Data =
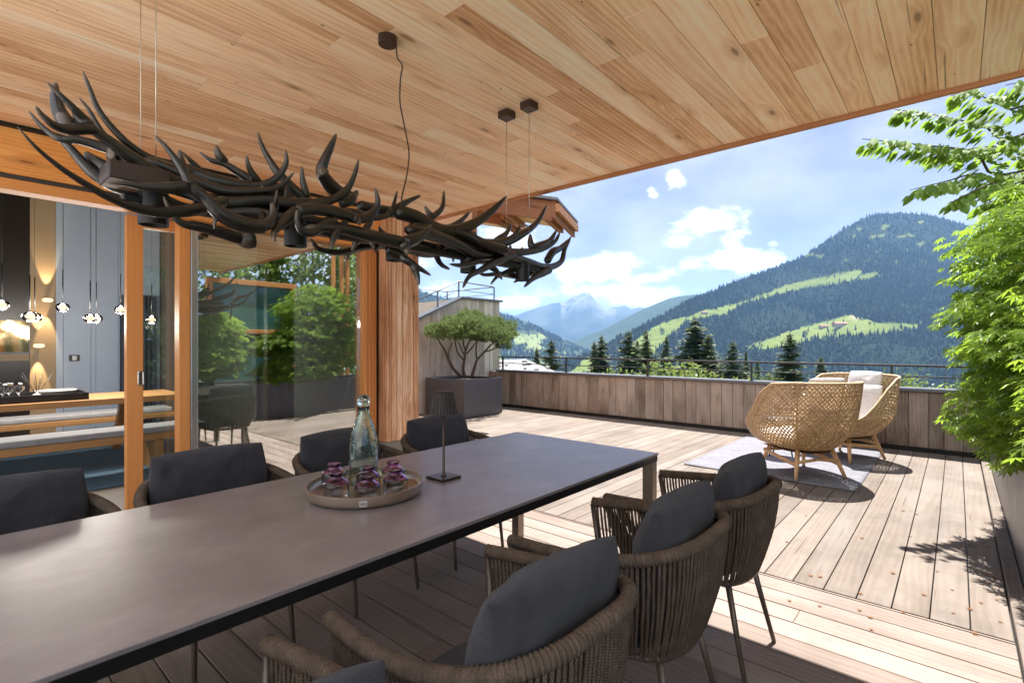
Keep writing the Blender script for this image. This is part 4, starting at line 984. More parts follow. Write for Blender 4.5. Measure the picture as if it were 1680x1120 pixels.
def maple(name, label, base, blobs, nclus, seed, lean=(0,0), size=.062):
    rg = random.Random(seed); t = thing('japanese_maple', label, 'tree', base, 0, 'green maples in the long planter')
    lv = MB(); tr = MB(); base = Vector(base); tops = []
    for (cx, cy, cz_, rx, ry, rz, wt) in blobs:
        for k in range(int(nclus * wt)):
            v = rvec(rg); v = v.normalized() * (v.length ** .45)
            if v.z < -.35: v.z *= .8
            c = Vector((cx + v.x*rx, cy + v.y*ry, cz_ + v.z*rz)); 
            if c.y < base.y - 1.6: continue
            out = Vector((c.x - cx, (c.y - cy), 0)); out = (out.normalized() if out.length > .01 else Vector((1,0,0))) + Vector((rg.uniform(-.5,.5), rg.uniform(-.5,.5), 0))
            R0 = rg.uniform(.10, .20); n = rg.randint(12, 20); cl_t = rg.uniform(0, .5)
            if rg.random() < .05: tops.append(c)
            for i in range(n):
                a = rg.uniform(0, 6.283); q = R0 * rg.random() ** .5
                p = c + Vector((q*math.cos(a), q*math.sin(a), -.45*q + rg.uniform(-.025, .02))) + out*q*.3
                ax = Vector((math.cos(a), math.sin(a), -.55)) * .6 + out*.6 + Vector((0,0,-.35)); nm = Vector((rg.uniform(-.45,.45), rg.uniform(-.45,.45), 1)) + out*.35
                palmate(lv, p - base, ax, nm, size * rg.uniform(.7, 1.25), min(1, cl_t + rg.uniform(0, .5)))
    lv.build('crown', M['maple'], t)
    for k in range(3): 
        a = k*2.1; tr.tube([(0.04*math.cos(a), .04*math.sin(a), 0), (.12*math.cos(a), .1*math.sin(a), .45), (lean[0] + .3*math.cos(a+.4), lean[1] + .25*math.sin(a+.4), 1.1), (lean[0]*1.3 + .45*math.cos(a+.7), lean[1]*1.3 + .35*math.sin(a+.7), 1.8)], [.035,.028,.02,.009], 8)
    for c in tops[:46]:
        q = c - base; s = Vector((lean[0]*.8, lean[1]*.8, max(.35, q.z * .55))); m_ = s.lerp(q, .5) + Vector((0,0,.10))
        tr.tube(catmull([s, m_, q], 5), [.012]*4 + [.008]*4 + [.004]*3, 5)
    tr.build('trunk', M['bark'], t); return t
maple('m', 'large bright green maple spilling over the planter onto the deck', (4.95, -.62, .62),
      [(4.75,-.46,.98,.68,.42,.38,.20),(4.9,-.50,1.50,.78,.45,.45,.26),(4.95,-.48,2.0,.72,.43,.38,.18),(5.2,-.62,2.35,.5,.36,.25,.07),(4.2,-.50,.84,.36,.28,.26,.05),(4.3,-.50,1.3,.5,.36,.36,.10),(5.7,-.52,1.3,.5,.40,.45,.09)], 720, 3, (.0,.1), .062)
maple('m2', 'smaller green maple in the planter near the viewer, mirrored in the window', (3.15, -.72, .62),
      [(3.15,-.66,1.1,.48,.36,.36,.5),(3.2,-.7,1.6,.45,.36,.35,.5)], 330, 5, (0,.05), .06)
# hornbeam whose boughs reach in at the top right
rg = random.Random(31); t = thing('overhanging_tree', 'broad leaved tree whose sunlit boughs reach in at the top right corner', 'tree', (7.2, -1.7, 0)); tb = Vector((7.2, -1.7, 0))
lv = MB(); tk = MB(); tk.tube(catmull([(0,0,0),(.05,.05,1.5),(-.05,.1,3.0),(-.2,.2,4.2),(-.2,.3,5.5)], 5), [.15 - .005*i for i in range(21)], 12)
def bough(P, n_leaf, size=.092, twig=True):
    n_leaf = int(n_leaf * 1.45)
    C = resample(catmull([p - tb for p in P], 8), 40); tk.tube(C, [lerp(.022, .003, i/39) for i in range(40)], 6)
    tot = n_leaf
    for k in range(tot):
        u = rg.random() ** .8; i = int(6 + u * 33); i = min(i, 39); c = C[i]; d = (C[min(39, i+1)] - C[max(0, i-1)]).normalized()
        s = rg.choice((-1, 1)); sd = d.cross(Vector((0,0,1))).normalized() * s
        L = rg.uniform(.02, .20) * (1.15 - .75*u) ; p = c + sd * L + Vector((0, 0, -.35*L + rg.uniform(-.03,.02))) + d * rg.uniform(-.04,.04)
        ovate(lv, p, sd*.8 + d*.8 + Vector((0,0,-.75 - .5*rg.random())), Vector((rg.uniform(-.6,.6), rg.uniform(-.6,.6), 1)), size*rg.uniform(.7, 1.25), rg.random())
def BP(px, py, d): return PD(px, py, d)
st = Vector((7.05, -1.6, 3.4)); st2 = Vector((7.0, -1.5, 4.0))
bough([st, BP(1660,285,4.6), BP(1600,250,4.6), BP(1510,238,4.6), BP(1415,228,4.55)], 250)
bough([st, BP(1670,305,4.7), BP(1610,285,4.6), BP(1550,298,4.5), BP(1493,312,4.4)], 210)
bough([st, BP(1670,300,4.4), BP(1630,300,4.4), BP(1590,318,4.35), BP(1556,334,4.3)], 150)
bough([st2, BP(1680,220,4.6), BP(1610,205,4.6), BP(1540,190,4.7), BP(1468,180,4.8)], 240)
bough([st2, BP(1690,170,4.4), BP(1640,170,4.3), BP(1590,150,4.3), BP(1560,158,4.35)], 200)
bough([st2, BP(1690,250,4.9), BP(1640,240,4.9), BP(1560,250,4.8), BP(1520,262,4.8)], 230)
bough([st2, BP(1720,140,4.4), BP(1680,135,4.2), BP(1650,140,4.2)], 160)
bough([st, BP(1700,330,5.0), BP(1650,325,5.0), BP(1600,340,4.9)], 170)
for k in range(26):
    a = rg.uniform(0, 6.28); e = rg.uniform(3.2, 6.0); L = rg.uniform(.8, 1.6); s = tb + Vector((-.1, .2, e))
    if math.cos(a)*.752 + math.sin(a)*.659 < -.1 and e < 4.5: continue
    tip = s + Vector((L*math.cos(a), L*math.sin(a)*.7 - .5, .5*rg.uniform(-.4, 1)))
    if proj(*tip)[0] < 1690: continue
    bough([s, s.lerp(tip, .5) + Vector((0,0,.2)), tip], 130, .10)
lv.build('crown', M['beech'], t); tk.build('trunk', M['bark'], t)
# hedge trees beyond the right planter, seen in the window's mirror image
def hedge_tree(x, y, h, r, seed, label):
    rg = random.Random(seed); t = thing('hedge_tree', label, 'tree', (x, y, -.5), 0, 'trees behind the long planter'); lv = MB(); tk = MB()
    tk.tube([(0,0,0),(.05,.03,h*.5),(0,0,h*.9)], [.10,.07,.02], 8)
    for k in range(1500):
        v = rvec(rg); v = v.normalized() * v.length ** .4; z = .75 + (v.z*.5 + .5) * (h - .6)
        w = 1 + .25*mnoise.noise(Vector((v.x*2, v.y*2, z*1.3 + seed)))
        c = Vector((v.x*r*w, v.y*r*w, z))
        for i in range(4): ovate(lv, c + Vector((rg.gauss(0,.09), rg.gauss(0,.09), rg.gauss(0,.08))), Vector((rg.uniform(-1,1), rg.uniform(-1,1), -.6)), Vector((rg.uniform(-.7,.7), rg.uniform(-.7,.7), 1)), rg.uniform(.09, .15), rg.random())
    lv.build('crown', M['hedge'], t); tk.build('trunk', M['bark'], t)
for i, (x, y, h, r) in enumerate(((2.4,-3.2,4.2,1.0),(4.4,-3.6,5.2,1.2),(6.4,-3.4,5.0,1.2),(8.4,-3.8,5.0,1.2),(10.6,-4.2,5.2,1.3))):
    hedge_tree(x, y, h, r, 50 + i, ('first', 'second', 'third', 'fourth', 'fifth')[i] + ' tall dense tree behind the long planter, mirrored in the window')
# glass wind screen with timber frame between the maples (mirrored in the window)
t = thing('glass_screen', 'timber framed teal glass wind screen standing behind the long planter', 'glass screen', (4.2, -1.50, 0))
mb = MB(); mb.box(-.75,.75,-.02,-.012,.1,2.5); mb.build('screen_pane', M['tealglass'], t)
mb = MB(); mb.box(-.85,-.752,-.05,.05,0,2.6); mb.box(.752,.85,-.05,.05,0,2.6); mb.box(-.75,.75,-.05,.05,2.502,2.6); mb.box(-.75,.75,-.05,.05,1.55,1.63); mb.build('screen_frame', M['door'], t, .004)
for i, x in enumerate((5.82, 6.02, 6.16)):
    mb = MB(); mb.box(-.035,.035,-.035,.035,0,3.4); o = mb.build('timber_pole', M['door'], bevel=.004); o.location = (x, -1.33, 0)
    tag(o, ('first', 'second', 'third')[i] + ' slim orange timber pole behind the long planter, mirrored in the window', 'pole', 'timber poles behind the planter')
# cloud pruned pine in the square planter
rg = random.Random(77); pt = thing('pruned_pine', 'cloud pruned mountain pine with bare forked stems in the square planter', 'pine', (6.80, 7.15, .64))
lv = MB(); tk = MB(); pb = Vector((6.80, 7.15, .64))
stems = []
def PP(px, py, off=0.): return PY(px, py, 7.12 + off) - pb
for P in ([PP(762,618), PP(760,604), PP(762,590), PP(764,575), PP(770,560), PP(776,545)],
          [PP(757,618), PP(745,606), PP(737,592), PP(730,575), PP(722,562), PP(716,552)],
          [PP(774,618), PP(779,602), PP(783,590), PP(795,577), PP(805,566), PP(818,556)],
          [PP(762,592,.1), PP(752,580,.15), PP(748,568,.2), PP(745,552,.25)], [PP(763,585,-.1), PP(757,572,-.2), PP(752,560,-.25)],
          [PP(737,592,-.1), PP(736,578,-.15), PP(742,562,-.2)], [PP(783,590,.1), PP(781,575,.15), PP(783,560,.2)], [PP(795,577,-.1), PP(806,574,-.2), PP(824,566,-.2)],
          [PP(764,575,.1), PP(760,562,.2), PP(762,548,.2)], [PP(766,580,-.1), PP(776,568,-.25), PP(786,556,-.3)]):
    C = catmull(P, 5); tk.tube(C, [lerp(.035 if len(P) > 4 else .017, .011, i/(len(C)-1)) for i in range(len(C))], 7)
tk.build('trunk', M['bark'], pt)
pads = [(722,545,.0,.26,.15),(745,535,.2,.30,.19),(745,540,-.25,.28,.17),(770,530,.0,.36,.23),(775,528,.4,.30,.20),(772,537,-.4,.30,.18),(797,535,.1,.34,.21),(800,545,-.3,.30,.17),(820,541,.1,.30,.19),(822,553,-.25,.26,.15),(833,548,.2,.20,.14),(712,543,.2,.18,.11),(790,552,.0,.28,.12),(755,548,.0,.3,.12),(840,535,.15,.10,.12),(826,567,-.1,.17,.09)]
for (px, py, off, rr, rz) in pads:
    c0 = PP(px, py, off)
    for k in range(int(2200 * rr * rr * 3.4)):
        v = rvec(rg).normalized(); w = rg.uniform(.55, 1.0) ** .6; bn = mnoise.noise(Vector((v.x*2.6+px, v.y*2.6, v.z*2.6))); bm = 1 + .42*bn
        if bn < -.3 and rg.random() < .5: continue
        c = c0 + Vector((v.x*rr*w*bm, v.y*rr*w*bm, v.z*rz*w*bm)); up = Vector((v.x*.7, v.y*.7, .9 + .3*v.z)).normalized(); tn = rg.uniform(0, 1)*.6
        for i in range(8):
            d = (up + Vector((rg.uniform(-.6,.6), rg.uniform(-.6,.6), rg.uniform(-.2,.5)))).normalized(); s = d.cross(rvec(rg)).normalized() * .0042; L = rg.uniform(.05, .085)
            lv.add([c - s, c + s, c + d*L], [(0,1,2)], (0,0,min(1, tn + rg.uniform(0,.4))))
lv.build('crown', M['pine'], pt)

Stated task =
Count each line above in which the string "image" appears, then state only the total.

Answer to the task =
2